The investigating committee concluded that, in its action against the three professors, the SEU administration violated basic tenets of the joint 1940 Statement of Principles on Academic Freedom and Tenure and derivative procedural standards set forth in the Recommended Institutional Regulations on Academic Freedom and Tenure. The committee also concluded that current conditions for both academic freedom and shared governance at St. Edward’s University are abysmal and that the administration’s heavy-handedness has created widespread fear and demoralization among the faculty.

The two tenured faculty members, Shannan Butler and Corinne Weisgerber, both associate professors of communication who also happen to be husband and wife, were in their twelfth year of service at the institution when the acting vice president for academic affairs summoned them to a meeting. At that meeting the chief academic officer presented them with nearly identical termination letters before having them escorted from campus by a university security officer. The investigating committee found that the SEU administration had dismissed Butler and Weisgerber without providing them with academic due process. Instead of being afforded hearings before a faculty body in which the administration demonstrated adequate cause for dismissing them, they were permitted only to appeal to a secret committee partly constituted by the president, with the burden of proof on them to show that the university had violated its own policies. The investigating committee also found that their dismissals were plausibly the consequence of their “persistent outspokenness about administrative decisions and actions.” Although the administration claimed to have followed the university’s policies in dismissing Butler and Weisgerber, the investigating committee concluded otherwise—that administrative officers had failed even to follow the egregiously deficient provisions in the faculty manual.

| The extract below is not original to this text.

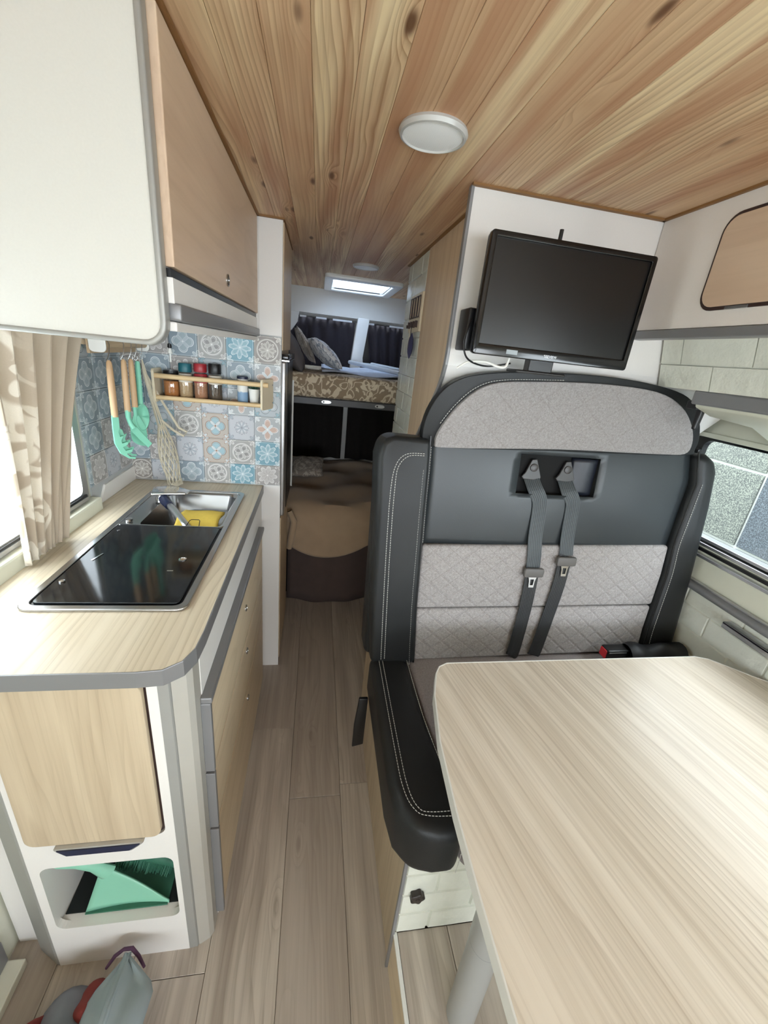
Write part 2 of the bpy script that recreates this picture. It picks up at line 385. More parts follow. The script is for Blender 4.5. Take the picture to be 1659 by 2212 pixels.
# ------------------------------------------------------------------ mesh helpers
W = {}
def FX(a, b, d): return (d, a, b)
def FY(a, b, d): return (a, d, b)
def FZ(a, b, d): return (a, b, d)
class MB:
    def __init__(s): s.v = []; s.f = []; s.uv = {}
    def add(s, vs, fs):
        o = len(s.v); s.v += [tuple(p) for p in vs]; s.f += [tuple(i + o for i in f) for f in fs]; return s
    def box(s, x0, x1, y0, y1, z0, z1):
        return s.add([(x, y, z) for x in (x0, x1) for y in (y0, y1) for z in (z0, z1)],
                     [(0, 1, 3, 2), (4, 6, 7, 5), (0, 4, 5, 1), (2, 3, 7, 6), (0, 2, 6, 4), (1, 5, 7, 3)])
    def prism(s, poly, d0, d1, fr):
        n = len(poly)
        vs = [fr(a, b, d0) for a, b in poly] + [fr(a, b, d1) for a, b in poly]
        return s.add(vs, [tuple(range(n))[::-1], tuple(range(n, 2 * n))] + [(i, (i + 1) % n, n + (i + 1) % n, n + i) for i in range(n)])
    def tube(s, path, r, n=8, closed=False, cap=True, flat=1.0):
        P = [Vector(p) for p in path]; L = len(P); rs = r if isinstance(r, (list, tuple)) else [r] * L
        up = None; base = len(s.v)
        for i in range(L):
            if closed: t = P[(i + 1) % L] - P[i - 1]
            else: t = P[min(i + 1, L - 1)] - P[max(i - 1, 0)]
            t.normalize() if t.length > 1e-9 else None
            if up is None:
                up = Vector((0, 0, 1)) if abs(t.z) < 0.9 else Vector((1, 0, 0))
            a = (up - t * up.dot(t))
            if a.length < 1e-6: a = t.orthogonal()
            a.normalize(); up = a; b = t.cross(a)
            for k in range(n):
                q = 2 * PI * k / n
                s.v.append(tuple(P[i] + a * math.cos(q) * rs[i] + b * math.sin(q) * rs[i] * flat))
        for i in range(L if closed else L - 1):
            j = (i + 1) % L
            for k in range(n):
                s.f.append((base + i * n + k, base + i * n + (k + 1) % n, base + j * n + (k + 1) % n, base + j * n + k))
        if cap and not closed:
            s.f.append(tuple(base + k for k in range(n))[::-1]); s.f.append(tuple(base + (L - 1) * n + k for k in range(n)))
        return s
    def lathe(s, prof, c, ax=(0, 0, 1), n=24):
        ax = Vector(ax).normalized(); a = ax.orthogonal().normalized(); b = ax.cross(a); c = Vector(c); base = len(s.v)
        for r, h in prof:
            for k in range(n):
                q = 2 * PI * k / n
                s.v.append(tuple(c + ax * h + (a * math.cos(q) + b * math.sin(q)) * max(r, 1e-5)))
        for i in range(len(prof) - 1):
            for k in range(n):
                s.f.append((base + i * n + k, base + i * n + (k + 1) % n, base + (i + 1) * n + (k + 1) % n, base + (i + 1) * n + k))
        s.f.append(tuple(base + k for k in range(n))[::-1]); s.f.append(tuple(base + (len(prof) - 1) * n + k for k in range(n)))
        return s
    def grid(s, fn, nu, nv, thick=None):
        base = len(s.v)
        for j in range(nv + 1):
            for i in range(nu + 1):
                s.v.append(tuple(fn(i / nu, j / nv)))
        for j in range(nv):
            for i in range(nu):
                a = base + j * (nu + 1) + i
                s.f.append((a, a + 1, a + nu + 2, a + nu + 1))
        return s
    def ribbon(s, path, wid, nrm, th=0.0015):
        base = len(s.v); n = Vector(nrm).normalized()
        P = [Vector(p) for p in path]
        for i, p in enumerate(P):
            t = (P[min(i + 1, len(P) - 1)] - P[max(i - 1, 0)]).normalized(); w_ = t.cross(n).normalized() * wid / 2
            nn = w_.cross(t).normalized() * th / 2
            for q, u in ((-w_ - nn, 0), (w_ - nn, 1), (w_ + nn, 1), (-w_ + nn, 0)):
                s.uv[len(s.v)] = (u, i * 0.1); s.v.append(tuple(p + q))
        for i in range(len(P) - 1):
            for k in range(4):
                a = base + i * 4
                s.f.append((a + k, a + (k + 1) % 4, a + 4 + (k + 1) % 4, a + 4 + k))
        s.f.append((base, base + 3, base + 2, base + 1)); e = base + (len(P) - 1) * 4; s.f.append((e, e + 1, e + 2, e + 3))
        return s
    def make(s, name, mat, parent=None, bevel=0.0, seg=2, smooth=False, solid=0.0, sub=0, origin=None, recalc=True, angle=40):
        me = bpy.data.meshes.new(name)
        lo = [min(p[i] for p in s.v) for i in range(3)]; hi = [max(p[i] for p in s.v) for i in range(3)]
        c = Vector([(lo[i] + hi[i]) / 2 for i in range(3)])
        if parent is None: c.z = lo[2]
        if origin is not None: c = Vector(origin)
        me.from_pydata([tuple(Vector(p) - c) for p in s.v], [], s.f)
        if recalc:
            bm = bmesh.new(); bm.from_mesh(me); bmesh.ops.recalc_face_normals(bm, faces=bm.faces); bm.to_mesh(me); bm.free()
        if s.uv:
            ul = me.uv_layers.new(name='UVMap')
            for lp in me.loops: ul.data[lp.index].uv = s.uv.get(lp.vertex_index, (0, 0))
        o = bpy.data.objects.new(name, me); COL.objects.link(o)
        me.materials.append(M[mat] if isinstance(mat, str) else mat)
        if smooth:
            for p in me.polygons: p.use_smooth = True
            try: me.set_sharp_from_angle(angle=math.radians(angle))
            except Exception: pass
        if solid:
            md = o.modifiers.new('solid', 'SOLIDIFY'); md.thickness = solid; md.offset = 0
        if bevel:
            md = o.modifiers.new('bevel', 'BEVEL'); md.width = bevel; md.segments = seg; md.limit_method = 'ANGLE'; md.angle_limit = math.radians(35)
            md.harden_normals = False
            if seg > 2:
                for p in me.polygons: p.use_smooth = True
        if sub:
            md = o.modifiers.new('sub', 'SUBSURF'); md.levels = sub; md.render_levels = sub
        W[o.name] = c
        if parent is not None:
            o.parent = parent; o.location = c - W[parent.name]
        else: o.location = c
        return o
def mb(): return MB()

def thing(name, label, cat, loc, group=None):
    o = bpy.data.objects.new(name, None); COL.objects.link(o); o.location = loc; W[o.name] = Vector(loc)
    o.empty_display_size = 0.05
    o['label'] = label; o['category'] = cat
    if group: o['group'] = group
    return o
def tag(o, label, cat, group=None, kind=None):
    o['label'] = label; o['category'] = cat
    if group: o['group'] = group
    if kind: o['kind'] = kind
    return o
def struct(o): o['kind'] = 'structure'; return o
def stuff(o): o['kind'] = 'stuff'; return o
def box(name, x0, x1, y0, y1, z0, z1, mat, parent=None, bevel=0.0, seg=2):
    return mb().box(x0, x1, y0, y1, z0, z1).make(name, mat, parent, bevel, seg)
def rrect(a0, a1, b0, b1, r, n=5, corners=(1, 1, 1, 1)):
    pts = []
    for k, (cx, cy, q) in enumerate(((a1 - r, b1 - r, 0), (a0 + r, b1 - r, 1), (a0 + r, b0 + r, 2), (a1 - r, b0 + r, 3))):
        if not corners[k]:
            pts.append(((a1, a0, a0, a1)[k], (b1, b1, b0, b0)[k])); continue
        for i in range(n + 1):
            t = (q + i / n) * PI / 2; pts.append((cx + r * math.cos(t), cy + r * math.sin(t)))
    return pts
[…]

Katie Peterson was a tenure-track assistant professor in her fifth year of service in the teacher education department when given notice that her appointment would not be renewed beyond the 2017–18 academic year. The report noted her account that in 2015, she had filed a complaint of sexual harassment against an associate dean. When the objectionable conduct did not cease, she filed additional complaints. The investigating committee concluded that Peterson had credibly alleged that the decision not to renew her appointment was, to an extent, the consequence of her having lodged complaints of sexual harassment against an administrative officer and thus based on considerations that violated her academic freedom. She was also not afforded an opportunity to contest the nonrenewal decision through a procedure consistent with the Recommended Institutional Regulations.

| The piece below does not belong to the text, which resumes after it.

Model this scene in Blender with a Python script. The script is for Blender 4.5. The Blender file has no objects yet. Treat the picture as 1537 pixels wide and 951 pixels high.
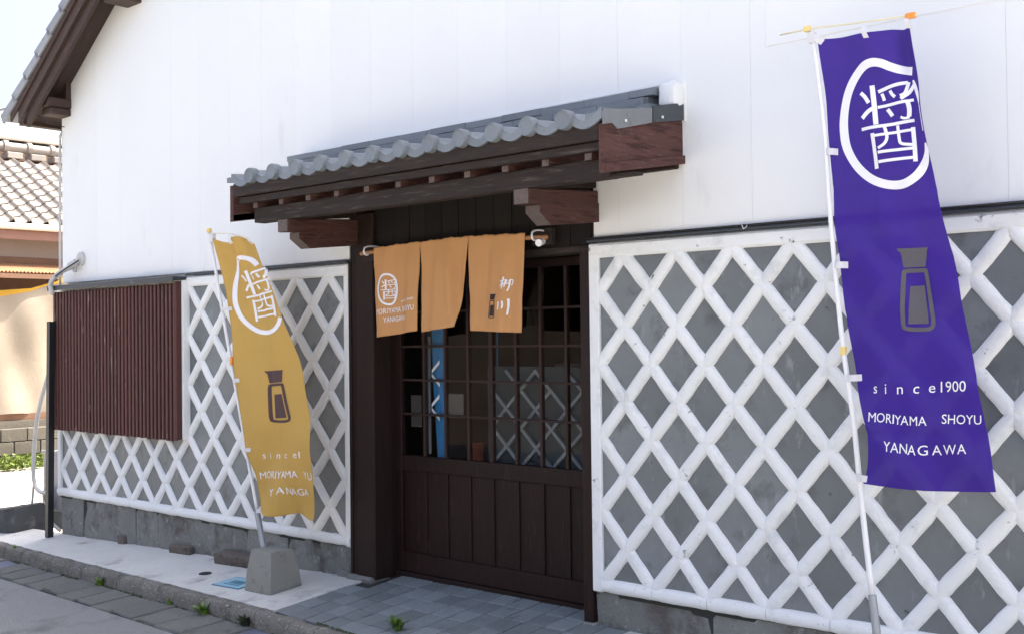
import bpy, bmesh, math, random
from mathutils import Vector, Matrix, noise
random.seed(7)
S = bpy.context.scene
COL = S.collection
R_ = math.radians

# ---------------------------------------------------------------- camera
CX, CY, FL = 768.5, 475.5, 1700.0
RR = Vector((0.7423, 0.6699, -0.0120))
def _frame():
    f = FL
    e = -(-1885*.012+52)/f
    dn = Vector((.012, 1, e)).normalized(); Z = -dn
    X = -Vector((-1885, 52, f)).normalized()
    X = (X - Z*X.dot(Z)).normalized()
    Y = Z.cross(X)
    return X, Y, Z
XC, YC, ZC = _frame()                     # world axes written in camera axes (right, down, forward)
CAM = Vector((5.432, -4.770, 1.5))
def ray(px, py):
    d = Vector((px-CX, py-CY, FL))
    return Vector((XC.dot(d), YC.dot(d), ZC.dot(d)))
def at_y(px, py, y):
    r = ray(px, py); return CAM + r*((y-CAM.y)/r.y)
def at_x(px, py, x):
    r = ray(px, py); return CAM + r*((x-CAM.x)/r.x)
cd = bpy.data.cameras.new('camera'); cam = bpy.data.objects.new('camera', cd); COL.objects.link(cam)
right = Vector((XC.x, YC.x, ZC.x)); down = Vector((XC.y, YC.y, ZC.y)); fwd = Vector((XC.z, YC.z, ZC.z))
mw = Matrix.Identity(4)
for i in range(3):
    mw[i][0] = right[i]; mw[i][1] = -down[i]; mw[i][2] = -fwd[i]; mw[i][3] = CAM[i]
cam.matrix_world = mw
cd.sensor_width = 36; cd.lens = FL/1537*36; cd.clip_end = 2000; cd.clip_start = .05
S.camera = cam

# ---------------------------------------------------------------- light
SUN_EL, SUN_AZ = R_(63), R_(24)           # azimuth from +Y towards +X: behind the building
wd = bpy.data.worlds.new('World'); S.world = wd; wd.use_nodes = True
nt = wd.node_tree; nt.nodes.clear()
sky = nt.nodes.new('ShaderNodeTexSky'); sky.sky_type = 'NISHITA'; sky.sun_disc = False
sky.sun_elevation = SUN_EL; sky.sun_rotation = SUN_AZ; sky.air_density = 0.6; sky.dust_density = 7.0; sky.ozone_density = 1.0
bg = nt.nodes.new('ShaderNodeBackground'); bg.inputs['Strength'].default_value = 0.15
wo = nt.nodes.new('ShaderNodeOutputWorld')
nt.links.new(sky.outputs[0], bg.inputs[0]); nt.links.new(bg.outputs[0], wo.inputs[0])
sl = bpy.data.lights.new('sun', 'SUN'); sl.energy = 4.6; sl.angle = R_(.5); sl.color = (1, .94, .84)
so = bpy.data.objects.new('sun', sl); COL.objects.link(so)
sd = Vector((math.sin(SUN_AZ)*math.cos(SUN_EL), math.cos(SUN_AZ)*math.cos(SUN_EL), math.sin(SUN_EL)))
so.rotation_euler = sd.to_track_quat('Z', 'Y').to_euler(); so.location = sd*40
S.view_settings.view_transform = 'Standard'; S.view_settings.look = 'None'; S.view_settings.gamma = 1
S.view_settings.exposure = 1.98

# ---------------------------------------------------------------- materials
def M(name, base, rough=.7, var=.15, scale=6, bump=.15, bscale=60, rnd=.08, stain=None, stretch=(1,1,1), metal=0, spec=.5, fine=.08):
    """world-space procedural material: large blotches, fine grain, per-object value shift, optional stains (colour, scale, threshold, softness)"""
    m = bpy.data.materials.new(name); m.use_nodes = True
    n = m.node_tree.nodes; L = m.node_tree.links; b = n['Principled BSDF']
    geo = n.new('ShaderNodeNewGeometry'); mp = n.new('ShaderNodeMapping'); mp.inputs['Scale'].default_value = stretch
    L.new(geo.outputs['Position'], mp.inputs['Vector'])
    def noi(sc, det=5, r=.6, vec=None):
        t = n.new('ShaderNodeTexNoise'); t.inputs['Scale'].default_value = sc; t.inputs['Detail'].default_value = det
        t.inputs['Roughness'].default_value = r; L.new(vec or mp.outputs[0], t.inputs['Vector']); return t.outputs['Fac']
    def mth(op, a, bb):
        t = n.new('ShaderNodeMath'); t.operation = op
        for i, q in enumerate((a, bb)):
            if isinstance(q, (int, float)): t.inputs[i].default_value = q
            else: L.new(q, t.inputs[i])
        return t.outputs[0]
    big = noi(scale); fin = noi(bscale, 3)
    oi = n.new('ShaderNodeObjectInfo')
    v = mth('ADD', 1-var-fine-rnd, mth('ADD', mth('MULTIPLY', big, var*2), mth('ADD', mth('MULTIPLY', fin, fine*2), mth('MULTIPLY', oi.outputs['Random'], rnd*2))))
    mx = n.new('ShaderNodeMix'); mx.data_type = 'RGBA'; mx.blend_type = 'MULTIPLY'; mx.inputs[0].default_value = 1
    mx.inputs[6].default_value = (*base, 1)
    cb = n.new('ShaderNodeCombineColor')
    for i in range(3): L.new(v, cb.inputs[i])
    L.new(cb.outputs[0], mx.inputs[7]); c = mx.outputs[2]
    for st in (stain or []):
        col, sc, th, soft = st[:4]
        if len(st) > 4:
            mp2 = n.new('ShaderNodeMapping'); mp2.inputs['Scale'].default_value = st[4]; mp2.inputs['Location'].default_value = (3.1, 1.7, .3)
            L.new(geo.outputs['Position'], mp2.inputs['Vector']); f = noi(sc, 6, .65, mp2.outputs[0])
        else: f = noi(sc, 6, .65)
        mr = n.new('ShaderNodeMapRange'); mr.inputs[1].default_value = th; mr.inputs[2].default_value = th+soft
        L.new(f, mr.inputs[0])
        m2 = n.new('ShaderNodeMix'); m2.data_type = 'RGBA'; L.new(mr.outputs[0], m2.inputs[0]); L.new(c, m2.inputs[6]); m2.inputs[7].default_value = (*col, 1)
        c = m2.outputs[2]
    L.new(c, b.inputs['Base Color']); b.inputs['Metallic'].default_value = metal
    b.inputs['Specular IOR Level'].default_value = spec if 'wood' not in name and 'plank' not in name and 'beam' not in name else .22
    L.new(mth('ADD', rough-.08, mth('MULTIPLY', big, .16)), b.inputs['Roughness'])
    if bump:
        bp = n.new('ShaderNodeBump'); bp.inputs['Strength'].default_value = bump; bp.inputs['Distance'].default_value = .01
        L.new(mth('ADD', fin, mth('MULTIPLY', big, .8)), bp.inputs['Height']); L.new(bp.outputs[0], b.inputs['Normal'])
    return m

GRIME = (.16, .17, .17)
m_siding = M('white_siding', (.785, .81, .81), .55, .035, 1.2, .03, 30, .012, [((.60,.62,.64), 3.0, .62, .25, (1,1,.35)), ((.5,.5,.48), 9, .72, .1)], fine=.01)
m_plaster = M('white_plaster', (.80, .82, .805), .75, .06, 5, .25, 45, .03, [((.62,.64,.65), 7, .60, .2)], fine=.03)
m_plaster_w = M('worn_white_plaster', (.80, .82, .805), .75, .07, 5, .3, 45, .03, [((.60,.62,.62), 7, .57, .2), (GRIME, 13, .655, .05), ((.12,.13,.13), 48, .685, .04), ((.45,.46,.46), 3, .60, .2)], fine=.04)
m_tile = M('grey_wall_tile', (.172, .190, .196), .42, .24, 3.5, .2, 40, .17, [((.10,.106,.11), 5, .53, .16), ((.25,.265,.27), 14, .60, .10, (1,1,.35)), ((.04,.042,.045), 8, .645, .05)], fine=.06, spec=.35)
m_stone = M('foundation_stone', (.195, .20, .185), .9, .3, 5, .8, 50, .14, [((.10,.09,.08), 4, .50, .14), ((.30,.30,.29), 14, .58, .1), ((.06,.055,.05), 25, .64, .06)], fine=.15)
m_wood = M('dark_brown_wood', (.022, .0125, .0100), .7, .45, 3, .35, 16, .15, [((.06,.048,.04), 9, .66, .12)], (9,9,.9), fine=.25)
m_woodh = M('dark_brown_beam', (.034, .026, .023), .75, .4, 3, .45, 16, .12, [((.085,.072,.064), 6, .56, .15), ((.012,.01,.009), 9, .62, .1)], (.9,9,9), fine=.25)
m_wood_red = M('reddish_wood', (.085, .040, .034), .75, .45, 3, .5, 14, .12, [((.045,.020,.016), 4, .54, .1), ((.17,.11,.095), 9, .60, .1), ((.02,.010,.009), 14, .70, .03, (1,1,1)), ((.13,.085,.075), 3, .60, .15, (1,1,1))], (9,.9,9), fine=.25)
m_endgrain = M('weathered_end_grain', (.12, .092, .082), .85, .3, 30, .5, 90, .1, [((.06,.05,.045), 60, .55, .1)], fine=.2)
m_planks = M('black_planks', (.011, .009, .008), .7, .3, 3, .3, 18, .25, None, (9,9,.9), fine=.2)
m_door = M('door_wood', (.0160, .0068, .0058), .55, .4, 3, .35, 20, .12, [((.045,.028,.022), 7, .58, .14)], (9,9,1.0), fine=.2)
m_slat = M('red_brown_slats', (.078, .0225, .017), .65, .3, 3, .35, 14, .18, [((.25,.18,.17), 30, .625, .05, (1,1,.12)), ((.03,.014,.012), 5, .60, .12)], (9,9,.8), fine=.2)
m_roof = M('smoked_roof_tile', (.175, .20, .22), .42, .16, 5, .12, 60, .10, [((.12,.13,.14), 12, .62, .12), ((.33,.34,.35), 7, .66, .1)], fine=.07)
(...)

At its June meeting, the AAUP’s Committee A on Academic Freedom and Tenure will consider whether to recommend to the AAUP’s annual meeting that censure be imposed on the St. Edward’s University administration for substantial noncompliance with AAUP-supported standards of academic freedom and tenure.

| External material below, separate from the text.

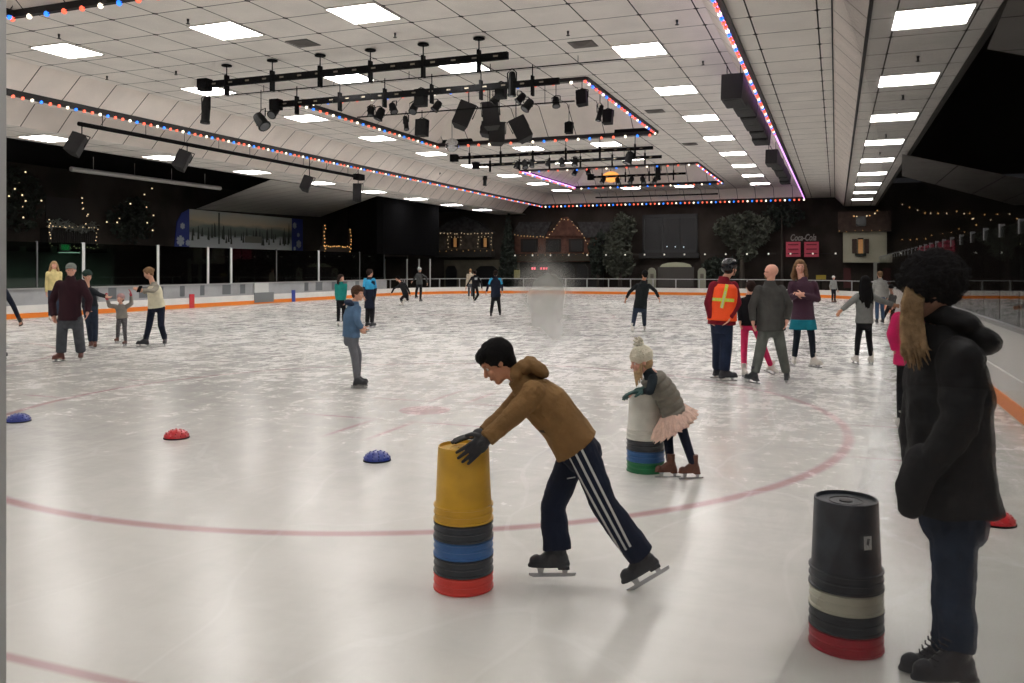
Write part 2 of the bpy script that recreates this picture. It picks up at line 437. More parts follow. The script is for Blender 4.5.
# ================================================================ CEILING
HM, HL, HS = HC+5.5, HC+4.83, HC+4.2
tileM = tile_mat('ceiling_tile', (246,242,236), -5.21, 20.58)
tileY = tile_mat('soffit_tile', (246,242,236), .93, 20.58, w=.028)
slY = tile_mat('slant_tile_side', (244,236,228), None, 20.58)
slX = tile_mat('slant_tile_end', (242,236,228), -5.21, None)
XA, XB, XC_, XD, XM = -.07, .52, 2.45, -1.95, -2.57         # right: slant top, soffit in, soffit out, string edge, main edge
LM, LL, LS, LB, LC = -20.2, -20.95, -22.0, -22.6, -24.9
YE, YLE, YW = 59.8, 60.7, 61.5
YS = -3.0
cof = [(-16.5,-6.7,23.3,33.6), (-16.5,-6.7,44.1,54.5), (-16.5,-6.7,2.5,13.0)]
def plate(name, x0, x1, y0, y1, z, m):
    return struct(MB().quad((x0,y0,z),(x0,y1,z),(x1,y1,z),(x1,y0,z)).build(name, m))
plate('ceiling', LM, -16.5, YS, YE, HM, tileM); plate('ceiling', -6.7, XM, YS, YE, HM, tileM)
for y0, y1 in ((YS,2.5),(13.0,23.3),(33.6,44.1),(54.5,YE)): plate('ceiling', -16.5, -6.7, y0, y1, HM, tileM)
for x0,x1,y0,y1 in cof:
    i, h = 1.25, 1.1; z0, z1 = HM, HM+h
    struct(MB().quad((x0,y0,z0),(x0,y1,z0),(x0+i,y1-i,z1),(x0+i,y0+i,z1)).build('ceiling_coffer', slY))
    struct(MB().quad((x1,y0,z0),(x1,y1,z0),(x1-i,y1-i,z1),(x1-i,y0+i,z1)).build('ceiling_coffer', slY))
    struct(MB().quad((x0,y1,z0),(x1,y1,z0),(x1-i,y1-i,z1),(x0+i,y1-i,z1)).build('ceiling_coffer', slX))
    struct(MB().quad((x0,y0,z0),(x1,y0,z0),(x1-i,y0+i,z1),(x0+i,y0+i,z1)).build('ceiling_coffer', slX))
    plate('ceiling_coffer', x0+i, x1-i, y0+i, y1-i, z1, tileM)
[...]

AAUP investigating committees are appointed in a few select cases annually in which severe departures from widely accepted principles and standards on academic freedom, tenure, or governance have been alleged and persist despite efforts to resolve them. Investigating committees are composed of AAUP members from other institutions with no previous involvement in the matter. If, in academic freedom and tenure cases, the investigating committee’s published report finds that serious violations have occurred and an appropriate resolution cannot be achieved, the AAUP may place an institution on its censure list, which informs the public and the academic community that conditions for academic freedom at the institution are unsound.